Work to complete: Give the listing again character for character, but drop the images.
── Source excerpt
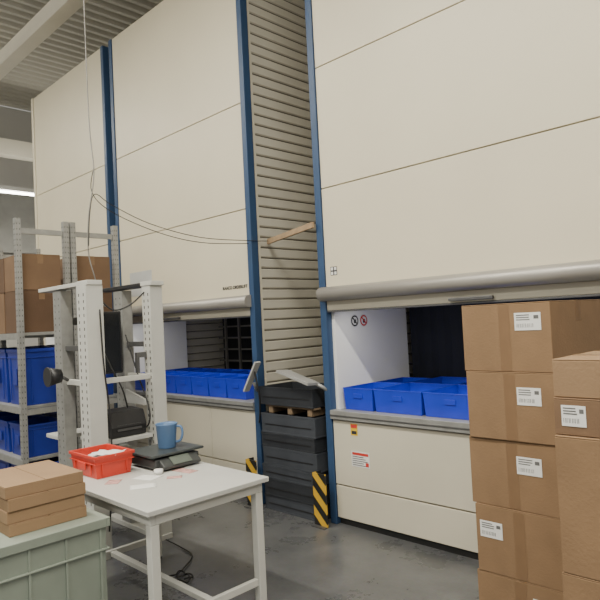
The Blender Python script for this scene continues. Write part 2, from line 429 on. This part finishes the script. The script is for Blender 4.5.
zz=.14
for i in range(5):
    hh=.349 if i==0 else .2975
    carton("shipping_carton",.405,.60,hh-.0005,(-1.222+(0,.007,-.003,.004,-.002)[i],Y1+.30+(.0,.0,.004,-.004,.0)[i],zz),
        "brown shipping carton with white label in a tall stack",CARD,labs[i],rot=(0,.01,-.008,.006,0)[i],group="shipping cartons in the tall stack",seed=i)
    zz+=hh
Y2=2.05
pallet((-.565,Y2+.27,0),.62,.54,"pine pallet under mixed cartons")
carton("shipping_carton",.60,.50,.615,(-.565,Y2+.25,.14),"large brown carton standing on a pallet",CARD,None,seed=9,tape=False)
carton("shipping_carton",.60,.50,.46,(-.56,Y2+.25,.756),"large plain brown carton under smaller boxes",CARD,None,seed=10,tape=False)
carton("shipping_carton",.42,.40,.125,(-.652,Y2+.215,1.217),"flat brown carton with printed address label",CARD4,(.08,.07,-.145,.066),seed=11,tape=False)
carton("shipping_carton",.41,.40,.130,(-.658,Y2+.225,1.343),"flat light brown carton on top of a stack",CARD2,None,seed=12,tapeside=False)

# ------------------------------------------------------------------ work table
T=thing("work_table","white laminate work table with steel frame","table",(-3.285,1.94,0))
W,D,H=1.23,.80,.745
MB().box(-W/2,W/2,-D/2,D/2,H-.028,H,0).build("table_top",TOPW,T,bevel=.004)
MB().rim(W-.06,D-.06,H-.085,H-.029,.03).build("apron_frame",FRAMEW,T,bevel=.003)
for sx in(-1,1):
    for sy in(-1,1):
        cx=sx*(W/2-.055); cy=sy*(D/2-.055)
        MB().box(cx-.025,cx+.025,cy-.025,cy+.025,.02,H-.086).box(cx-.02,cx+.02,cy-.02,cy+.02,0,.02,1).build("leg",[FRAMEW,BLACK],T,bevel=.004)
    MB().box(sx*(W/2-.055)-.014,sx*(W/2-.055)+.014,-D/2+.081,D/2-.081,.13,.17).build("side_stretcher",FRAMEW,T,bevel=.003)
MB().box(-W/2+.07,W/2-.07,-.02,.02,.135,.165).build("long_stretcher",FRAMEW,T,bevel=.003)

make_bin("red_bin",.36,.27,.138,"red plastic bin holding packing slips on the white table",(-3.66,1.80,H),REDBIN,rot=0)
def sheet(loc,w,h,rz,label,m=PAPER,lift=.0,name="paper_sheet",tilt=(0,0)):
    e=thing(name,label,"paper",loc,rz)
    b=MB(); n=6
    g=[[b.bm.verts.new((-w/2+w*i/n,-h/2+h*j/n,lift*math.sin(i*1.1+j*.7)**2+.0008+tilt[0]*i/n+tilt[1]*j/n)) for j in range(n+1)] for i in range(n+1)]
    for i in range(n):
        for j in range(n):
            f=b.bm.faces.new((g[i][j],g[i+1][j],g[i+1][j+1],g[i][j+1])); f.smooth=True
    o=b.build("sheet",m,e)
    s=o.modifiers.new("solid",'SOLIDIFY'); s.thickness=.0008; s.offset=1
    return e
for k in range(4):
    sheet((-3.67+.04*k-.04,1.79+.016*(k%2),H+.070+.018*k),.19,.13,.35*k-.5,"crumpled white packing slip in a red bin",PAPER,.010,tilt=(.003,.003))
PINK=mat("pink_paper",(.52,.30,.27),.7,0,.4,40)
sheet((-3.28,1.90,H),.15,.11,.3,"white slip lying on the table")
sheet((-3.12,1.78,H),.10,.15,-.5,"white slip lying on the table")
sheet((-3.22,2.13,H),.16,.08,.15,"printed reddish slip lying on the table",PINK)
sheet((-3.36,1.72,H),.08,.10,.8,"pinkish slip lying on the table",PINK)
sheet((-3.14,2.00,H),.09,.06,.9,"printed reddish slip lying on the table",PINK)
e=thing("tape_roll","small white tape roll on the table","tape",(-3.30,1.99,H+.002))
MB().lathe([(.013,0),(.028,0),(.028,.025),(.013,.025)],24).build("roll",PAPER,e)

e=thing("bench_scale","dark grey bench scale with steel platter on table","scale",(-3.51,2.165,H))
MB().box(-.16,.16,-.165,.165,.012,.072).prism([(.16,.012),(.22,.012),(.22,.034),(.16,.072)],'y',-.14,.14).build("scale_base",SCALEG,e,bevel=.008)
MB().prism([(.162,.074),(.221,.036),(.224,.038),(.165,.077)],'y',-.07,.07).build("display",mat("lcd_green",(.12,.14,.12),.3),e)
MB().box(-.17,.17,-.195,.20,.086,.102).box(-.03,.03,-.03,.03,.072,.086).build("platter",TEAL,e,bevel=.005)
for sx in(-1,1):
    for sy in(-1,1): MB().cyl((sx*.12,sy*.12,0),(sx*.12,sy*.12,.012),.014,16).build("foot",BLACK,e)
e=thing("measuring_jug","pale blue plastic measuring jug standing on the scale","jug",(-3.51,2.19,H+.103),rot=math.radians(40))
MB().lathe([(.056,0),(.058,.004),(.070,.150),(.075,.157),(.072,.159),(.066,.150),(.054,.008),(.0005,.006)],36).build("jug_body",CUPB,e)
MB().tube([(.066,0,.138),(.098,0,.134),(.108,0,.09),(.092,0,.045),(.059,0,.035)],.008,12).build("handle",CUPB,e)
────
Answer to this problem:
The Blender Python script for this scene continues. Write part 2, from line 429 on. This part finishes the script. The script is for Blender 4.5.
zz=.14
for i in range(5):
    hh=.349 if i==0 else .2975
    carton("shipping_carton",.405,.60,hh-.0005,(-1.222+(0,.007,-.003,.004,-.002)[i],Y1+.30+(.0,.0,.004,-.004,.0)[i],zz),
        "brown shipping carton with white label in a tall stack",CARD,labs[i],rot=(0,.01,-.008,.006,0)[i],group="shipping cartons in the tall stack",seed=i)
    zz+=hh
Y2=2.05
pallet((-.565,Y2+.27,0),.62,.54,"pine pallet under mixed cartons")
carton("shipping_carton",.60,.50,.615,(-.565,Y2+.25,.14),"large brown carton standing on a pallet",CARD,None,seed=9,tape=False)
carton("shipping_carton",.60,.50,.46,(-.56,Y2+.25,.756),"large plain brown carton under smaller boxes",CARD,None,seed=10,tape=False)
carton("shipping_carton",.42,.40,.125,(-.652,Y2+.215,1.217),"flat brown carton with printed address label",CARD4,(.08,.07,-.145,.066),seed=11,tape=False)
carton("shipping_carton",.41,.40,.130,(-.658,Y2+.225,1.343),"flat light brown carton on top of a stack",CARD2,None,seed=12,tapeside=False)

# ------------------------------------------------------------------ work table
T=thing("work_table","white laminate work table with steel frame","table",(-3.285,1.94,0))
W,D,H=1.23,.80,.745
MB().box(-W/2,W/2,-D/2,D/2,H-.028,H,0).build("table_top",TOPW,T,bevel=.004)
MB().rim(W-.06,D-.06,H-.085,H-.029,.03).build("apron_frame",FRAMEW,T,bevel=.003)
for sx in(-1,1):
    for sy in(-1,1):
        cx=sx*(W/2-.055); cy=sy*(D/2-.055)
        MB().box(cx-.025,cx+.025,cy-.025,cy+.025,.02,H-.086).box(cx-.02,cx+.02,cy-.02,cy+.02,0,.02,1).build("leg",[FRAMEW,BLACK],T,bevel=.004)
    MB().box(sx*(W/2-.055)-.014,sx*(W/2-.055)+.014,-D/2+.081,D/2-.081,.13,.17).build("side_stretcher",FRAMEW,T,bevel=.003)
MB().box(-W/2+.07,W/2-.07,-.02,.02,.135,.165).build("long_stretcher",FRAMEW,T,bevel=.003)

make_bin("red_bin",.36,.27,.138,"red plastic bin holding packing slips on the white table",(-3.66,1.80,H),REDBIN,rot=0)
def sheet(loc,w,h,rz,label,m=PAPER,lift=.0,name="paper_sheet",tilt=(0,0)):
    e=thing(name,label,"paper",loc,rz)
    b=MB(); n=6
    g=[[b.bm.verts.new((-w/2+w*i/n,-h/2+h*j/n,lift*math.sin(i*1.1+j*.7)**2+.0008+tilt[0]*i/n+tilt[1]*j/n)) for j in range(n+1)] for i in range(n+1)]
    for i in range(n):
        for j in range(n):
            f=b.bm.faces.new((g[i][j],g[i+1][j],g[i+1][j+1],g[i][j+1])); f.smooth=True
    o=b.build("sheet",m,e)
    s=o.modifiers.new("solid",'SOLIDIFY'); s.thickness=.0008; s.offset=1
    return e
for k in range(4):
    sheet((-3.67+.04*k-.04,1.79+.016*(k%2),H+.070+.018*k),.19,.13,.35*k-.5,"crumpled white packing slip in a red bin",PAPER,.010,tilt=(.003,.003))
PINK=mat("pink_paper",(.52,.30,.27),.7,0,.4,40)
sheet((-3.28,1.90,H),.15,.11,.3,"white slip lying on the table")
sheet((-3.12,1.78,H),.10,.15,-.5,"white slip lying on the table")
sheet((-3.22,2.13,H),.16,.08,.15,"printed reddish slip lying on the table",PINK)
sheet((-3.36,1.72,H),.08,.10,.8,"pinkish slip lying on the table",PINK)
sheet((-3.14,2.00,H),.09,.06,.9,"printed reddish slip lying on the table",PINK)
e=thing("tape_roll","small white tape roll on the table","tape",(-3.30,1.99,H+.002))
MB().lathe([(.013,0),(.028,0),(.028,.025),(.013,.025)],24).build("roll",PAPER,e)

e=thing("bench_scale","dark grey bench scale with steel platter on table","scale",(-3.51,2.165,H))
MB().box(-.16,.16,-.165,.165,.012,.072).prism([(.16,.012),(.22,.012),(.22,.034),(.16,.072)],'y',-.14,.14).build("scale_base",SCALEG,e,bevel=.008)
MB().prism([(.162,.074),(.221,.036),(.224,.038),(.165,.077)],'y',-.07,.07).build("display",mat("lcd_green",(.12,.14,.12),.3),e)
MB().box(-.17,.17,-.195,.20,.086,.102).box(-.03,.03,-.03,.03,.072,.086).build("platter",TEAL,e,bevel=.005)
for sx in(-1,1):
    for sy in(-1,1): MB().cyl((sx*.12,sy*.12,0),(sx*.12,sy*.12,.012),.014,16).build("foot",BLACK,e)
e=thing("measuring_jug","pale blue plastic measuring jug standing on the scale","jug",(-3.51,2.19,H+.103),rot=math.radians(40))
MB().lathe([(.056,0),(.058,.004),(.070,.150),(.075,.157),(.072,.159),(.066,.150),(.054,.008),(.0005,.006)],36).build("jug_body",CUPB,e)
MB().tube([(.066,0,.138),(.098,0,.134),(.108,0,.09),(.092,0,.045),(.059,0,.035)],.008,12).build("handle",CUPB,e)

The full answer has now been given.